Susan K. JonesWhen asked about her choice to teach abroad, Susan K. Jones, a Marketing professor at Ferris State University, said, “I thought it would be a great adventure.”

Jones is one of four faculty members to teach at Ferris partner institution South Korea’s Dankook University. Randy Groves, Rick Saliers and Jung Choi also taught at Dankook. In all, more than 25 Ferris faculty have taught abroad at universities. Piram Prakasam, director of the Office of International Education, is a big advocate for education abroad opportunities. He believes that teaching abroad offers faculty a wide range of benefits, including, opportunities to experience the education system of another country, professional development and training, networking and more.

“International opportunities, such as teaching abroad in Korea, assist our students with further development of their cross-cultural communication skills,” Prakasam said. “This type of experience is also helpful to show students the opportunities that are available outside of the US.”

The education abroad opportunity did have its challenges, Jones acknowledged.

“The summer session takes place during the rainy season in South Korea. The temperature is near 100 degrees every day and a huge cloudburst may happen without warning at just about any time,” said Jones, who taught an Advertising and Media class and a class in Services Marketing to undergraduate students from all over the world. “I don’t think my hair was ever totally dry for four weeks, and when it wasn't raining, it was super-hot and still humid.
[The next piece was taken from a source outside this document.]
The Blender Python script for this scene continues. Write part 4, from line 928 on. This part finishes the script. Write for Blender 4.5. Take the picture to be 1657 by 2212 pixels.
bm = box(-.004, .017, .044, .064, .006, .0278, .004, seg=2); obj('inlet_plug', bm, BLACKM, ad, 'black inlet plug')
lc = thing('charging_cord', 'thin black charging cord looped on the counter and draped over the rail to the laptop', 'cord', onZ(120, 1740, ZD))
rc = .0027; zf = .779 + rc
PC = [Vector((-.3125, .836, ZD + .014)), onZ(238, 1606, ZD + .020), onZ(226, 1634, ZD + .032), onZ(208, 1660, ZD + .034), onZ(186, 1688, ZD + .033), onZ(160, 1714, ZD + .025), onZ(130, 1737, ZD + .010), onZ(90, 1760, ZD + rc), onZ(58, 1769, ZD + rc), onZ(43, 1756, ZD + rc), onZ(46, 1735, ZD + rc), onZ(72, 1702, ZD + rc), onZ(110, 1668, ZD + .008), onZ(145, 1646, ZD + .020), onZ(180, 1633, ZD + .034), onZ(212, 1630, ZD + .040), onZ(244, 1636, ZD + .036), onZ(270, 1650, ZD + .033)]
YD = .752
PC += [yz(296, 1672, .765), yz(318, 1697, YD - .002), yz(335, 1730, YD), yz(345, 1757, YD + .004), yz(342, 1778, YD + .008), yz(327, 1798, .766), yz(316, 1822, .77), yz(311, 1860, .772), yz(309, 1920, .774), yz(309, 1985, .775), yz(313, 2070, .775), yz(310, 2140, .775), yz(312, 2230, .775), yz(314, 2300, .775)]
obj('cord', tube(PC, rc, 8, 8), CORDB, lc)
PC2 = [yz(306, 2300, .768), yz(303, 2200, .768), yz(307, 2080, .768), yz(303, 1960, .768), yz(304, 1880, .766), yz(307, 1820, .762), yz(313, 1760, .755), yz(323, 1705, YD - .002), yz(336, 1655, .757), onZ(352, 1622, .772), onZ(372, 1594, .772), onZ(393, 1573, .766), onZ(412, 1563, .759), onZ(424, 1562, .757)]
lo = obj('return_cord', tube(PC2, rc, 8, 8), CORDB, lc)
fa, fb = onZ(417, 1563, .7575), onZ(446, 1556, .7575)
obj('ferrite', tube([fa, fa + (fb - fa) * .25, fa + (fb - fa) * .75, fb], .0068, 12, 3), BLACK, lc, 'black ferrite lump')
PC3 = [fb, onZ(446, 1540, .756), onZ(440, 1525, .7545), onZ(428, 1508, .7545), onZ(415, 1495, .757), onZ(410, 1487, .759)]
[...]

I sort of got used to it.”

Still, cultural exposure, interactions with students, and networking opportunities that Jones enjoyed with colleagues from US, Canada, South Korea and Russia, highlighted her month-long trip.

“I was also excited about the cultural aspects of the program,” she said. “I went right along with the students on great field trips such as a visit to the Demilitarized Zone, an overnight at a Buddhist temple, various tours around Seoul, and exposure to Korean music, dance, arts and cooking.”